CSR begins to take solid shape
By Ding Qingfen and Selina Lo (China Daily) Updated: 2006-10-27 10:44
Business, social commitment
In the last two years, integrating social and environmental benefits with
business profitability has become a popular strategy of local and international
companies. Valentino cited the Fortune 500 companies 25 years ago that no longer
exist today because they failed to adopt a strategy of sustainability. "We are
talking less about the economy and more about what we should do for society and
the solutions we can provide," said Valentino. "The social contract has been
moved from the industrial to the private sector because great wealth, power and
influence are now in this sector. We should be leaders in the CSR movement."
Although CSR is still a new concept for most Chinese companies, they are
catching up with their international counterparts and learning from them.
"International companies have long-established CSR standards and common
practices, but it is a new concept in the banking sector and we have kept on
improving ourselves," said Ma Li, executive vice-president of the Shanghai
Pudong Development Bank (SPDB) and keynote speaker at the CEO Roundtable. The
SPDB's CSR efforts include creating an environmentally friendly office,
educational programmes and micro-financing for industries relevant to social
welfare.
Corporate social innovation
At which point does innovation come into CSR? "We're looking at new core
competencies that companies develop that are new values to produce innovation,"
said Valentino. "Innovation is trying something that's never been done before.

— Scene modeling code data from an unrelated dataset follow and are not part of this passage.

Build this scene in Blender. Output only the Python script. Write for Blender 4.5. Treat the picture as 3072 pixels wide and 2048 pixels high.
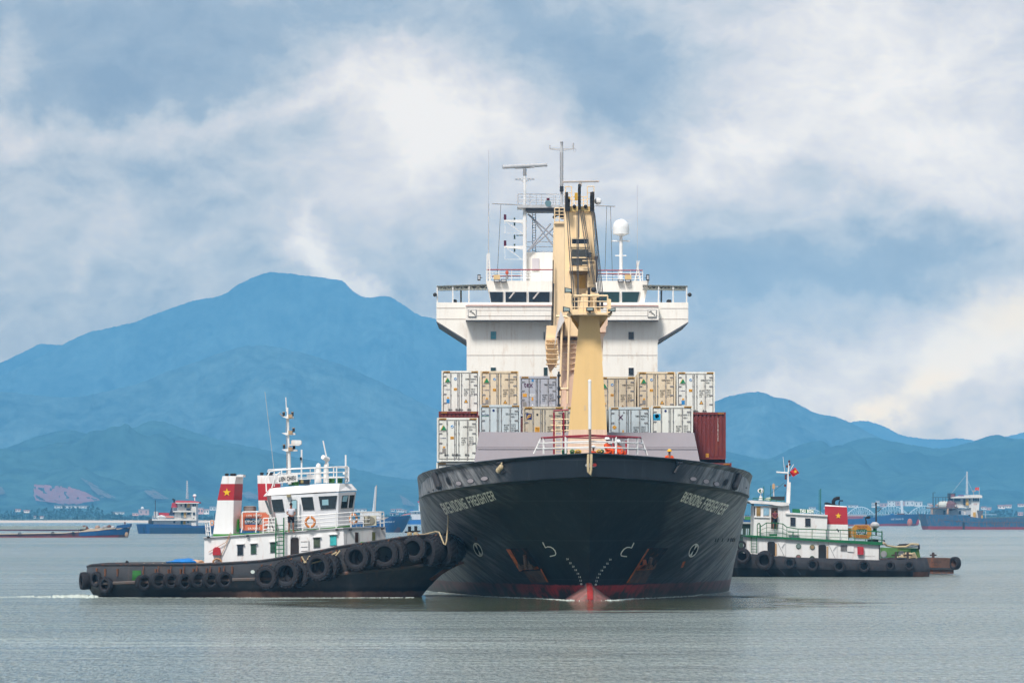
import bpy, math, random
from math import radians, sin, cos, pi
from mathutils import Vector, Matrix
from mathutils.bvhtree import BVHTree
random.seed(7)
for _o in list(bpy.data.objects): bpy.data.objects.remove(_o)
SC = bpy.context.scene
COL = SC.collection
# ------------------------------------------------------------------ camera
F, CX, HY, CH = 13000.0, 1536.0, 1553.0, 4.5      # focal length and horizon in photo pixels, eye height in metres
cam = bpy.data.cameras.new('camera'); camo = bpy.data.objects.new('camera', cam); COL.objects.link(camo)
camo.location = (0, 0, CH); camo.rotation_euler = (radians(90), 0, 0)
cam.sensor_width = 36; cam.lens = F/3072*36; cam.shift_y = (HY-1024)/3072
cam.clip_start = 1; cam.clip_end = 80000
SC.camera = camo
SC.render.engine = 'CYCLES'
SC.view_settings.view_transform = 'Standard'; SC.view_settings.look = 'None'
SC.view_settings.exposure = 0; SC.view_settings.gamma = 1
SC.cycles.max_bounces = 6; SC.cycles.volume_bounces = 0; SC.cycles.diffuse_bounces = 2
SC.cycles.glossy_bounces = 3; SC.cycles.transmission_bounces = 3; SC.cycles.transparent_max_bounces = 12
SC.cycles.use_denoising = True
SC.cycles.sample_clamp_indirect = 4; SC.cycles.sample_clamp_direct = 10
# ------------------------------------------------------------------ sun and sky
SUN_EL, SUN_AZ = radians(50), radians(22)          # height of the sun; turned to the side of straight behind the camera
HAZE_D, HAZE_TOP, HAZE_LEN = 1.3e-4, 1000.0, 15500.0
HAZE_C = (0.19, 0.585, 1.0)
sl = bpy.data.lights.new('sun', 'SUN'); sl.energy = 4.4; sl.angle = radians(12); sl.color = (1, 0.96, 0.90)
so = bpy.data.objects.new('sun', sl); COL.objects.link(so)
_d = Vector((-sin(SUN_AZ)*cos(SUN_EL), -cos(SUN_AZ)*cos(SUN_EL), sin(SUN_EL)))
so.rotation_euler = _d.to_track_quat('Z', 'Y').to_euler(); so.location = (0, -20, 60)

def lin(c):
    return tuple(((x/255)/12.92 if x/255 <= 0.04045 else ((x/255+0.055)/1.055)**2.4) for x in c)

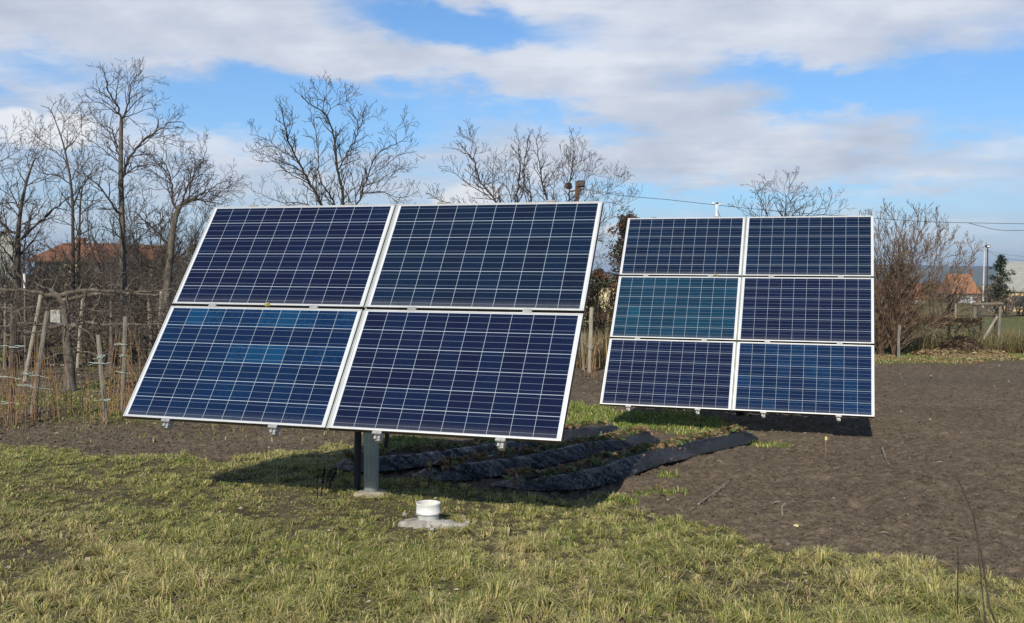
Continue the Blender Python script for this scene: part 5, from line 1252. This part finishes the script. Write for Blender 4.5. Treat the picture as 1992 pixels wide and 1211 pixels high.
def car():
    c = gnd(1886, 593); Y = c[1]; k = 1.02; root = empty('car', c, 'small white hatchback parked far off, left of the pine', 'car')
    yaw = math.radians(8); ex = np.array([math.cos(yaw), math.sin(yaw), 0]); ey = np.array([-math.sin(yaw), math.cos(yaw), 0]); ez = np.array([0, 0, 1.])
    P = lambda x, y, z: c+(ex*x+ey*y+ez*z)*k
    white = mat('white_car_paint', g3((.68, .69, .70), (.74, .75, .76), (.78, .79, .8)), 3, .25, spec=.6); glass = mat('car_glass', g3((.02, .024, .028), (.03, .035, .04), (.05, .055, .06)), 3, .08, spec=.8)
    # side profile (y along the car, z up), camera sees the rear
    prof = [(-1.95, .32), (-2.0, .55), (-1.97, .86), (-1.86, .95), (-1.55, 1.40), (-1.1, 1.48), (.1, 1.46), (.75, 1.02), (1.75, .86), (1.95, .62), (1.95, .32)]
    b = MB(); V = []; secs = [(-.84, .86), (-.80, .97), (-.62, 1.0), (.62, 1.0), (.80, .97), (.84, .86)]
    for sx, sc in secs:
        for (y, z) in prof: V.append(P(sx*(1 if z < 1 else .86), y*(.97+.03*sc), z*sc if z > .9 else z))
    m = len(prof); b.add(V, [(i*m+j, i*m+(j+1) % m, (i+1)*m+(j+1) % m, (i+1)*m+j) for i in range(5) for j in range(m)]); b.F.append(np.array([list(range(m)), list(range(5*m, 6*m))[::-1]])); b.M.append(np.zeros(2, int)); b.build('body', white, root)
    b = MB(); b.poly([P(-.62, -1.93, .98), P(.62, -1.93, .98), P(.56, -1.62, 1.36), P(-.56, -1.62, 1.36)]); b.build('rear_window', glass, root)
    for s_ in (-1, 1):
        b = MB(); q = [P(s_*.765, -1.62, .98), P(s_*.765, .55, .98), P(s_*.735, .05, 1.36), P(s_*.735, -1.35, 1.36)]; b.poly(q if s_ > 0 else q[::-1]); b.build('side_window', glass, root)
        b = MB(); b.box(P(s_*.70, -2.0, .80), (.16*k, .05, .24*k), np.array([ex, ey, ez]), bev=.01); b.build('tail_light', mat('tail_light_red', g3((.3, .01, .01), (.4, .015, .015), (.5, .02, .02)), 3, .2), root)
        for yy in (-1.3, 1.3):
            b = MB(); b.lathe(P(s_*.70, yy, .31), [(.0001, .10), (.18, .10), (.30, .09), (.31, .0), (.30, -.09), (.0001, -.09)], 16, axis=ex); b.build('wheel', MT['dark'], root)
    b = MB(); b.box(P(0, -2.03, .42), (1.5*k, .06, .16*k), np.array([ex, ey, ez]), bev=.01); b.build('bumper', MT['dark'], root)
    b = MB(); b.box(P(0, -2.02, .70), (.42*k, .03, .11*k), np.array([ex, ey, ez])); b.build('number_plate', MT['pvc'], root)
car()
# lamp post (right), concrete pole with wires
def lamp():
    c = gnd(1920, 603); Y = c[1]; root = empty('lamp_post', c, 'tall dark lamp post with a boxy white lamp head beside the pine', 'lamp post')
    t = at(1921.5, 480, Y); b = MB(); b.tube(np.array([c-[0, 0, .1], c*.5+t*.5, t]), np.array([.10, .085, .075]), 10); b.build('pole', MT['rust'], root)
    b = MB(); b.box(t+[0, 0, .1], (.46, .40, .34), bev=.03); h = b.build('lamp_head', MT['dark'], root)
    b = MB(); b.box(t+[0, -.205, .09], (.32, .012, .20)); b.build('lens', MT['pvc'], h)
lamp()
def concrete_pole(base, top, r, label, mats=MT['whitecon'], arm=True):
    c = gnd(*base); t = at(top[0], top[1], c[1]); root = empty('utility_pole', c, label, 'utility pole')
    b = MB(); b.tube(np.array([c-[0, 0, .1], c*.5+t*.5, t]), np.array([r, r*.85, r*.7]), 8); b.build('pole', mats, root)
    if arm:
        b = MB(); b.box(t+[0, 0, -.15], (.9, .06, .06)); b.build('crossarm', MT['rust'], root)
        for s_ in (-.4, .4): b = MB(); b.lathe(t+[s_, 0, -.12], [(.03, 0), (.04, .05), (.03, .1), (.0001, .13)], 8); b.build('insulator', MT['dark'], root)
    return c, t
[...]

You begin to look at the issues, realize its impacts on your markets and
employees and do something about it within the context of CSR. It's a
value-added approach because you are innovating to find how you can do things to
get a pay-off from both sides." In Bayer's definition, "It is not just corporate
social responsibility but corporate social innovation that drives us to create
systemic change towards sustainable development."
Deloitte's school mentoring programme, where staff volunteered to mentor
disadvantaged children for an hour a month, provided a good example of such
innovation. After a year, the children had gained a great deal of confidence
while staff learned to solve problems more creatively without guidelines.
Deloitte Director P.C. Lim shared the company's experience with roundtable
delegates: "CSR doesn't have to start with money. It's the management's
commitment, good partners and planning it out."